Required work:
From the first line of the data below through the line bearing "rme)['kind'] = 'structure'", reproduce each line exactly; do not include pictures.

-- begin --

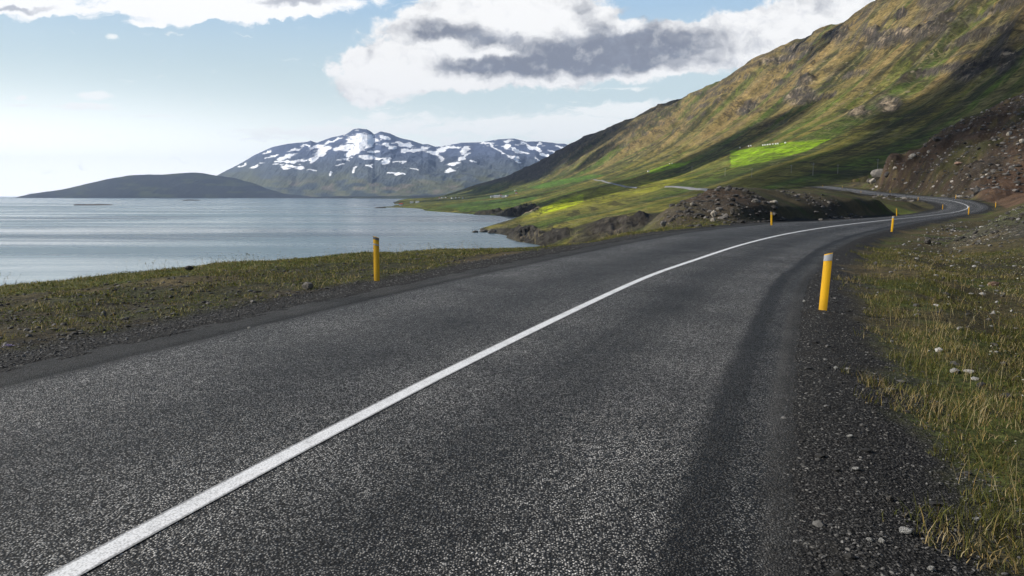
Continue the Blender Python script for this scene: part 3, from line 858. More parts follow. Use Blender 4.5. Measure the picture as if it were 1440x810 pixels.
N.t.links.new(acol, B.inputs['Base Color'])
N.t.links.new(N.ramp(vac.outputs[2], 0, 1, .52, .85, 'LINEAR'), B.inputs['Roughness'])
N.t.links.new(N.ramp(smooth_zone, 0, 1, .28, .08, 'LINEAR'), B.inputs['Specular IOR Level'])
B.inputs['Specular IOR Level'].default_value = .28
ah = N.math('ADD', N.math('MULTIPLY', N.ramp(va.outputs['Distance'], .7, .1), .0062), N.math('MULTIPLY', vbc.outputs[0], .0012))
bp = N.n('ShaderNodeBump', {'Height': ah, 'Strength': .8, 'Distance': 1.0})
N.t.links.new(bp.outputs[0], B.inputs['Normal'])
offs = [-3.6, -3.15, -2.6, -1.3, 0, 1.3, 2.6, 3.45, 4.25, 4.36]
lifts = [-.10, -.022, -.005, 0, .004, 0, -.005, -.015, -.025, -.10]
rme = ribbon("road", offs, lifts)
rme.materials.append(asph)
link("road", rme)['kind'] = 'structure'

lm, N, B = new_mat("road_paint")
pos = N.n('ShaderNodeNewGeometry').outputs['Position']
wv = N.n('ShaderNodeTexVoronoi', {'Vector': pos, 'Scale': 95.0}, feature='F1')
wear = N.math('ADD', N.math('MULTIPLY', N.ramp(wv.outputs['Distance'], .35, .8), .8), N.ramp(N.noise(pos, 30, 5, .65), .55, .75, 0, .6))
loff = N.math('ABSOLUTE', N.n('ShaderNodeAttribute', attribute_name='off').outputs['Fac'])
wear = N.math('ADD', wear, N.ramp(N.noise(pos, 3, 5, .65), .42, .75, -.1, .5))
wear = N.math('ADD', wear, N.ramp(N.math('ADD', loff, N.math('MULTIPLY', N.noise(pos, 45, 4, .7), .03)), .068, .082, 0, 1.3))
N.t.links.new(N.mix(N.math('MULTIPLY', wear, .62, clamp=True), (.80, .81, .82), (.24, .24, .24)), B.inputs['Base Color'])
B.inputs['Roughness'].default_value = .6
bp = N.n('ShaderNodeBump', {'Height': N.math('MULTIPLY', wv.outputs['Distance'], -.004), 'Strength': .7})
N.t.links.new(bp.outputs[0], B.inputs['Normal'])
lme = ribbon("centre_line", [-.076, 0, .076], .009)
lme.materials.append(lm)
link("centre_line", lme)['kind'] = 'structure'


def simple(name, c, rough=.7, spec=.3, nscale=8., amt=.35, bump=0.0, met=0.0):
    m, N, B = new_mat(name)
    pos = N.n('ShaderNodeTexCoord').outputs['Object']
    k = N.ramp(N.noise(pos, nscale, 6, .62), .3, .7, 1 - amt, 1 + amt, 'LINEAR')
    N.t.links.new(N.mix(1.0, c, N.n('ShaderNodeCombineXYZ', {0: k, 1: k, 2: k}).outputs[0], 'MULTIPLY'), B.inputs['Base Color'])
    B.inputs['Roughness'].default_value = rough
    B.inputs['Specular IOR Level'].default_value = spec
    B.inputs['Metallic'].default_value = met
    if bump:
        bp = N.n('ShaderNodeBump', {'Height': N.noise(pos, nscale * 2.5, 6, .65), 'Strength': .8, 'Distance': bump})
        N.t.links.new(bp.outputs[0], B.inputs['Normal'])
    return m


# the next stretch of the road, seen across the slope
distant = simple("distant_asphalt", (.16, .16, .165), .7, .5, .05, .15)
for q, seg_px in enumerate([[(1006, 269.2), (1002, 268.6), (985, 266), (965, 263.8), (945, 262.2), (938, 262.6)], [(898, 264.2), (885, 263), (870, 260), (855, 256.5), (845, 254), (836, 252.6)]]):
    P = [hit(*p, lo=340) for p in seg_px]
    P = [p for p in P if p is not None]
    P = catmull(np.array(P), 6.0)
    for _ in range(12):
        P[1:-1] = (P[:-2] + 2 * P[1:-1] + P[2:]) / 4
    tt = np.gradient(P[:, :2], axis=0); tt /= np.linalg.norm(tt, axis=1)[:, None]
    nn = np.stack([-tt[:, 1], tt[:, 0]], 1)
    A_, B_ = P.copy(), P.copy()
    wd = 1.9
    A_[:, :2] += nn * wd; B_[:, :2] -= nn * wd
    zc = np.maximum(np.maximum(terrain(A_[:, 0], A_[:, 1]), terrain(B_[:, 0], B_[:, 1])), terrain(P[:, 0], P[:, 1])) + .2
    for _ in range(6): zc[1:-1] = np.maximum((zc[:-2] + zc[1:-1] + zc[2:]) / 3, zc[1:-1])
    A_[:, 2] = zc; B_[:, 2] = zc
    A2, B2 = A_.copy(), B_.copy(); A2[:, 2] -= 4; B2[:, 2] -= 4; A2[:, :2] += nn * 3; B2[:, :2] -= nn * 3
    me = mesh_np("distant_road", np.stack([A2, A_, B_, B2], 1).reshape(-1, 3), grid_faces(len(P), 4), distant)
    link("distant_road", me)['kind'] = 'structure'

# ------------------------------------------------------------------ sea
sm_, N, B = new_mat("sea_water")
pos = N.n('ShaderNodeNewGeometry').outputs['Position']
big = N.noise(N.scale(pos, .0016, .008, 1, (0, 0, R(4))), 1.0, 5, .6, .4)
mid = N.noise(N.scale(pos, .012, .07, 1, (0, 0, R(7))), 1.0, 6, .62)
rip = N.noise(N.scale(pos, .25, .5, 1), 1.0, 5, .6)
N.t.links.new(N.mix(big, (.045, .085, .105), (.065, .11, .13)), B.inputs['Base Color'])
N.t.links.new(N.ramp(big, .38, .62, .12, .28), B.inputs['Roughness'])
B.inputs['Specular IOR Level'].default_value = .5
B.inputs['IOR'].default_value = 1.333
hgt_ = N.math('ADD', N.math('MULTIPLY', rip, .16), N.math('MULTIPLY', mid, .8))
bp = N.n('ShaderNodeBump', {'Height': hgt_, 'Strength': N.ramp(big, .35, .65, .32, .58), 'Distance': 1.0})
N.t.links.new(bp.outputs[0], B.inputs['Normal'])
L_ = 32000.0
sv = [(-L_, -2000, SEA), (L_, -2000, SEA), (L_, L_, SEA), (-L_, L_, SEA)]
link("sea", mesh_np("sea", sv, [(0, 1, 2, 3)], sm_))['kind'] = 'structure'

# ------------------------------------------------------------------ far land: the snowy mountain, the low dark hill, the coastal plain
def loft_hill(name, outline, d_base, d_ridge, nu_, nq, mat, yb=278.5, gull=0.10, seed=0, prof=1.0, colf=None, backd=1.5, zb=None):
    o = np.array(outline, float)
    px = np.linspace(o[0, 0], o[-1, 0], nu_)
    py = np.interp(px, o[:, 0], o[:, 1])
    py = py + .5 * fbm(px / 14, px * 0 + seed, 4, seed + 5)
    db = np.interp(px, *zip(*d_base)); dr = np.interp(px, *zip(*d_ridge))
    q = np.concatenate([np.linspace(0, 1, nq), [1.03, 1.1, 1.3, 1.6]])
    Q, PX = np.meshgrid(q, px, indexing='ij')
    zr = EYE + (275.5 - py) / F * dr
    Qc = np.clip(Q, 0, 1)
    D = db[None] + (dr - db)[None] * Q
    zb_ = SEA - 3 if zb is None else zb
    base = zb_ + (zr[None] - zb_) * (Qc ** prof)
    fall = np.clip(Q - 1, 0, 1)
    base = base - fall * (zr[None] - zb_) * 1.4
    X = (PX - 720) / F * D
    w = Qc * (1 - Qc) * 4
    amp = np.abs(zr[None] - zb_) * gull
    g = ridged(X / 900 + .25 * fbm(X / 1500, D / 1500, 2, seed + 9), D / 2600, 6, seed, .55) - .62
    g = g + .5 * (fbm(X / 400, D / 700, 5, seed + 3))
    Z = base + amp * g * (w + .04)
    V = np.stack([X.ravel(), D.ravel(), Z.ravel()], 1)
    me = mesh_np(name, V, grid_faces(len(q), nu_), mat)
    if colf is not None:
        vy = 275.5 - (Z - EYE) / D * F
        attr(me, 'Col', np.clip(colf(PX.ravel(), vy.ravel(), X.ravel(), D.ravel(), Z.ravel(), g.ravel()), 0, 1), 'FLOAT_COLOR')
    o_ = link(name, me); o_['kind'] = 'structure'
    return o_


fm, N, B = new_mat("distant_slope")
pos = N.n('ShaderNodeNewGeometry').outputs['Position']
colA = N.n('ShaderNodeAttribute', attribute_name='Col').outputs['Color']
k = N.ramp(N.noise(N.scale(pos, .004, .0016, .004), 1.0, 8, .65), .3, .7, .7, 1.3, 'LINEAR')
N.t.links.new(N.mix(1.0, colA, N.n('ShaderNodeCombineXYZ', {0: k, 1: k, 2: k}).outputs[0], 'MULTIPLY'), B.inputs['Base Color'])
B.inputs['Roughness'].default_value = .95
B.inputs['Specular IOR Level'].default_value = .1
bp = N.n('ShaderNodeBump', {'Height': N.math('MULTIPLY', N.noise(N.scale(pos, .004, .002, .004), 1.0, 8, .6), 60.), 'Strength': .6, 'Distance': 1.0})
N.t.links.new(bp.outputs[0], B.inputs['Normal'])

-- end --

Answer below:
Continue the Blender Python script for this scene: part 3, from line 858. More parts follow. Use Blender 4.5. Measure the picture as if it were 1440x810 pixels.
N.t.links.new(acol, B.inputs['Base Color'])
N.t.links.new(N.ramp(vac.outputs[2], 0, 1, .52, .85, 'LINEAR'), B.inputs['Roughness'])
N.t.links.new(N.ramp(smooth_zone, 0, 1, .28, .08, 'LINEAR'), B.inputs['Specular IOR Level'])
B.inputs['Specular IOR Level'].default_value = .28
ah = N.math('ADD', N.math('MULTIPLY', N.ramp(va.outputs['Distance'], .7, .1), .0062), N.math('MULTIPLY', vbc.outputs[0], .0012))
bp = N.n('ShaderNodeBump', {'Height': ah, 'Strength': .8, 'Distance': 1.0})
N.t.links.new(bp.outputs[0], B.inputs['Normal'])
offs = [-3.6, -3.15, -2.6, -1.3, 0, 1.3, 2.6, 3.45, 4.25, 4.36]
lifts = [-.10, -.022, -.005, 0, .004, 0, -.005, -.015, -.025, -.10]
rme = ribbon("road", offs, lifts)
rme.materials.append(asph)
link("road", rme)['kind'] = 'structure'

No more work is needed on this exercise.